C’était au poison, parce que des bœufs qui étaient bien gaillards le matin, qui avaient bien mangé, tombaient morts le lendemain.

 

Dans le cas de Sébastien, on tente à l’audience de justifier les soupçons, par les connexions familiales de l’esclave, c’est ainsi que l’exprime Félicien lorsqu’il le dénonce:

Félicien cité par Bellevue dans son témoignage:

L’auteur des empoisonnements dont vous vous plaignez, c’est Sébastien. Sébastien est sorcier. Sa famille reste sur l’habitation de la Grande-Anse, où il y a des sorciers. Elle connaît les poisons et travaille pour Sébastien. »

 

Les mêmes propos sont ainsi rapportés par Louis 

Je vous dirai que Sébastien a une sœur qui, comme lui, fréquente les sorciers de l’habitation de la Grande-Anse ; qu’il peut se faire qu’il soit initié dans leurs secrets et de tout ce qu’ils disent dans ce pays malfaisant. »

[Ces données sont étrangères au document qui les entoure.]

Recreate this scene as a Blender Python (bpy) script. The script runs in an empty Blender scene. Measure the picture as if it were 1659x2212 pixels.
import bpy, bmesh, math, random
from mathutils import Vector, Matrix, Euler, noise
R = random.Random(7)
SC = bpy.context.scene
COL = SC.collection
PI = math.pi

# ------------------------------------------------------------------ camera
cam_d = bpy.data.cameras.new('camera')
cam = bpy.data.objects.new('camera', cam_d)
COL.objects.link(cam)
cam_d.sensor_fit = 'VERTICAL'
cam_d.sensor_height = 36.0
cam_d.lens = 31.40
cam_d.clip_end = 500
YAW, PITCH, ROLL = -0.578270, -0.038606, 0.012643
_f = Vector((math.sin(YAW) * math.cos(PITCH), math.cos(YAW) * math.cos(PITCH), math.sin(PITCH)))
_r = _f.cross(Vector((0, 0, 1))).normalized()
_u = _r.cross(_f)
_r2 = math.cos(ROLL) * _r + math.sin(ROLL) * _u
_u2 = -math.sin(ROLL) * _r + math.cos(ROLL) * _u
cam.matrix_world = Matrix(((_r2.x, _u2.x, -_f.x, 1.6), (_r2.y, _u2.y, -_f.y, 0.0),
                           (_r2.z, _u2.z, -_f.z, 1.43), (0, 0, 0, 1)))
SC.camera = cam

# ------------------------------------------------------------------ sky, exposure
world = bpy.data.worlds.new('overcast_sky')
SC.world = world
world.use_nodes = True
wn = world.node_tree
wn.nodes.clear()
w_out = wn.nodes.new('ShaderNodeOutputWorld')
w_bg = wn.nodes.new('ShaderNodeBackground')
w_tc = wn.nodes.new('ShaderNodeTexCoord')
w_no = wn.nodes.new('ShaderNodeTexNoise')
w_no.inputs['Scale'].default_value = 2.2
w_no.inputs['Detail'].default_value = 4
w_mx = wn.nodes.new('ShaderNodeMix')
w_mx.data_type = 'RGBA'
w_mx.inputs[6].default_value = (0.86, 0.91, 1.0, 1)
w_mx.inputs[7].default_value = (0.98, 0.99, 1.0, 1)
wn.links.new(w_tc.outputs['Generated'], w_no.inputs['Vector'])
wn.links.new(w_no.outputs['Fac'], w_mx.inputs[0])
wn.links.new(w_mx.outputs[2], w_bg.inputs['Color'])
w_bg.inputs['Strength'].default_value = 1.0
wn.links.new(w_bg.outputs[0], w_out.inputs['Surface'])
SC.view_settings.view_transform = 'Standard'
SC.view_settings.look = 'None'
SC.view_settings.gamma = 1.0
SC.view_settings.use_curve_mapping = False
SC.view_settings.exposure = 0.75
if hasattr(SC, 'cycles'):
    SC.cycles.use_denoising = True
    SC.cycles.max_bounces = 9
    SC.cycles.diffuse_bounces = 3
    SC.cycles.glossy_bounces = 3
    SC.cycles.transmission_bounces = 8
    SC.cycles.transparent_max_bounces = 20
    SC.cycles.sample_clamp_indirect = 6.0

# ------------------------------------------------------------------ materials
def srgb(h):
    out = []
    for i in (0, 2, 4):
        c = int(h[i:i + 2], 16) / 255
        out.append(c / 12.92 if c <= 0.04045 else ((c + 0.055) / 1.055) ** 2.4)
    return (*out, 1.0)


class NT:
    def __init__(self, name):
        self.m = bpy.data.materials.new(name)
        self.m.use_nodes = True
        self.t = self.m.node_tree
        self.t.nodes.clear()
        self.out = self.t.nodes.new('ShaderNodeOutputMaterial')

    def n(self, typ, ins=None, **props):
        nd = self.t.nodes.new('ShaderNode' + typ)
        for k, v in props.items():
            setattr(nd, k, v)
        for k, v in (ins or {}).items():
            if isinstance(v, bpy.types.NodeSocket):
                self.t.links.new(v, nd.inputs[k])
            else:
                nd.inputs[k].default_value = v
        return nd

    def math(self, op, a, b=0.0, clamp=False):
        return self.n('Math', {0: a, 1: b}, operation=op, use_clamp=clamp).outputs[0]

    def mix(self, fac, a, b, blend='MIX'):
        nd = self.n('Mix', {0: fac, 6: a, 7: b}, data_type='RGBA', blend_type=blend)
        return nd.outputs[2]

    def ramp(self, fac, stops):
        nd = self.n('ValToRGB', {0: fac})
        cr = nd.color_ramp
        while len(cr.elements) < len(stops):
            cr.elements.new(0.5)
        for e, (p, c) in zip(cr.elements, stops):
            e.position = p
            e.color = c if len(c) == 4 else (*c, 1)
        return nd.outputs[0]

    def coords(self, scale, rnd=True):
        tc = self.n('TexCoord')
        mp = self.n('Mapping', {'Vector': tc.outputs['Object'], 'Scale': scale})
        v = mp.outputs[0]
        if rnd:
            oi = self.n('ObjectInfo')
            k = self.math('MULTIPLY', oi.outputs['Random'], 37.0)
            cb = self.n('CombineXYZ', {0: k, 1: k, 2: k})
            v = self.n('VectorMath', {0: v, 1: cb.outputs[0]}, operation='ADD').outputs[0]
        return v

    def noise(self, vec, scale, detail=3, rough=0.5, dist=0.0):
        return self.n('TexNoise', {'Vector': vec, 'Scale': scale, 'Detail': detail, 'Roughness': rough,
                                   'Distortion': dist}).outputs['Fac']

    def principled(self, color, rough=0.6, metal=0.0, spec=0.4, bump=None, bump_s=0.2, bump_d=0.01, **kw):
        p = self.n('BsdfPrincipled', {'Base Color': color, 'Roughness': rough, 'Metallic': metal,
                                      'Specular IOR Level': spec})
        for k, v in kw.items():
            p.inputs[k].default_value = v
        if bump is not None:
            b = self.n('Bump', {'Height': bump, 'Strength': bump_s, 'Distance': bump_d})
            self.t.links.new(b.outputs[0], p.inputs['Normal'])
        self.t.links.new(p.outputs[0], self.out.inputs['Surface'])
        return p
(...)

Bientôt une autre thèse émerge : toujours sous le coup d’une affaire sans doute retentissante d’esclave de Marie Galante condamné pour empoisonnement, on imagine que Sébastien aurait pu être initié par lui.

Bellevue, associé de Vallentin

J’interrogeai Sébastien, je n’avais d’autre preuve contre lui que la déclaration de Félicien, et l’idée qu’il avait été l’ami de l’esclave Pierre, qui avait été condamné par la Cour d’Assises, en 1829, aux travaux forcés à perpétuité pour crime d’empoisonnement de bestiaux. 

D : Etiez-vous certain que Sébastien avait été l’ami de Pierre ?

R : Je n’en avais pas la certitude ; mais je savais que Pierre avait dit aux Assises que l’un des nègres du Balisier lui avait proposé de travailler. Nous savons ce que ce mot veut dire parmi les nègres.

D : Mais, comment vous êtes-vous aperçu qu’un nègre pouvait être empoisonneur ?

R : Ce sont des choses qu’on aperçoit plutôt qu’on ne les explique, surtout pour moi qui n’ai pas beaucoup de facilité d’élocution.